Evidence presented by the State at the adjudication hearing tended to show the following:
C.S. Massengill, a special agent for the Seaboard Coast Line Railroad, had the duty to protect the railroad's property. On 15 May 1980, in the performance of this duty, he went to an area beside some railroad tracks just south of Hope Mills, North Carolina, where the company had "had trouble." He saw the juvenile respondents in this area.

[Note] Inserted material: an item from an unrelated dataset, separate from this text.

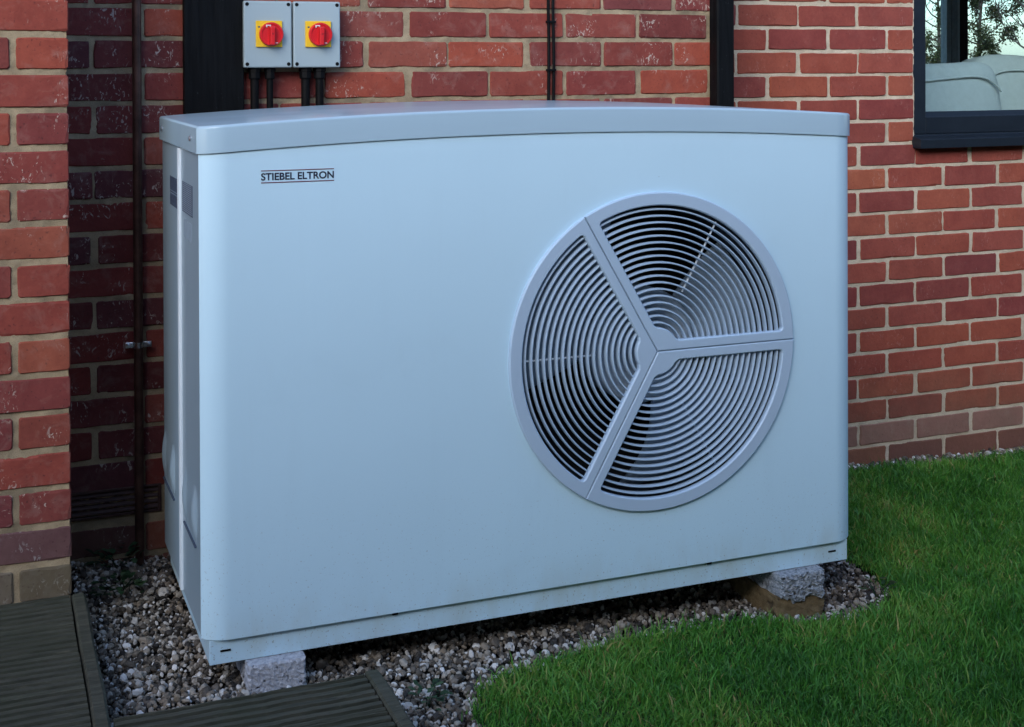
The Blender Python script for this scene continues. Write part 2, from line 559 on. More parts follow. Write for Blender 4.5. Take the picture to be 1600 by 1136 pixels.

When a train approached, the respondents "stopped short and waited on the train." When the train began passing through the area, respondents "just flicked some rocks at it, nothing serious." When railroad cars carrying a load of automobiles started coming by, however, "the boys were observed bending down and throwing several objects at the cars as they came by." The witness "heard several objects hit the automobiles." When the automobiles were inspected subsequently, "there was a large rock dent in the left fender of the Ford pickup . . . and the lower left windshield of the Ford Fiesta . . . was broken."
Respondents offered no evidence.
The juvenile court entered orders adjudicating respondents delinquent and placing them on probation for a period of one year. From these orders, respondents appeal.
Respondents contend the juvenile court erred in denying their motions to dismiss for insufficiency of the evidence to sustain an adjudication of delinquency. We are constrained to agree.
The juvenile petitions charged respondents with violation of G.S. 14-160 which, in pertinent part, provides: "[I]f any person shall wantonly and wilfully injure the personal property of another, causing damage in an amount in excess of two hundred dollars ($200.00), he shall be guilty of a misdemeanor. . . ." G.S. 14-160(b) (1969). Proof of four elements appears essential to sustain an adjudication of delinquency under this section: (1) that personal property was injured; (2) that the personal property was that "of another," i.e., someone other than the person or persons accused; (3) that the injury was inflicted "wantonly and wilfully"; and (4) that the injury was inflicted by the person or persons accused.
The North Carolina Juvenile Code gives respondents in juvenile adjudication hearings, with certain exceptions not pertinent here, "all rights afforded adult offenders." G.S. 7A-631 (1979). The juvenile respondents thus are entitled to have the evidence presented in their adjudicatory hearing evaluated by the same standards as apply in criminal proceedings against adults. So evaluated, we find that the evidence here fails to establish the second of the above elements. The record is devoid of evidence as to the ownership of the automobiles allegedly damaged. While we intuitively perceive that the juvenile respondents did not hold title, our intuitive perceptions cannot rise to the status of evidence. Where, as here, no evidence of ownership is presented, the State has failed to present "substantial evidence of all material elements of the offense charged" as it is required to do "to withstand a motion [to dismiss]." State v. Evans and State v. Britton and State v. Hairston, 279 N.C. 447, 453, 183 S.E.2d 540, 544 (1971).
The evidence also fails to establish the fourth element. The testimony of the State's witness tended to show that the train in question was en route from Rocky Mount to Hope Mills. The witness testified: "I did not personally inspect the cars in Rocky Mount. A member of our department told me that the cars were in good shape when they were in Rocky Mount." This testimony was properly stricken, upon respondents' motion, as hearsay. Without this testimony there was no evidence before the court as to the condition of the automobiles prior to their arrival at the locus in quo, and such evidence was an essential foundation to a permissible inference that the damage resulted from the acts of respondents rather than from some other cause.
Because of the State's failure to introduce evidence tending to establish that the cars were "the personal property of another" and that the injury to the cars was inflicted by respondents, the record does not contain the "substantial evidence of all material elements of the offense [necessary] to withstand the motion to dismiss." State v. Stephens, 244 N.C. 380, 383, 93 S.E.2d 431, 433 (1956); see also, State v. Lanier, 50 N.C. App. 383, 273 S.E.2d 746 (1981); State v. Smith, 40 N.C. App. 72, 252 S.E.2d 535 (1979). The adjudication and disposition orders are therefore vacated, and the cause is remanded to the District Court for entry of judgments of dismissal.
Vacated and remanded.
Judges MARTIN (Robert M.) and WEBB concur.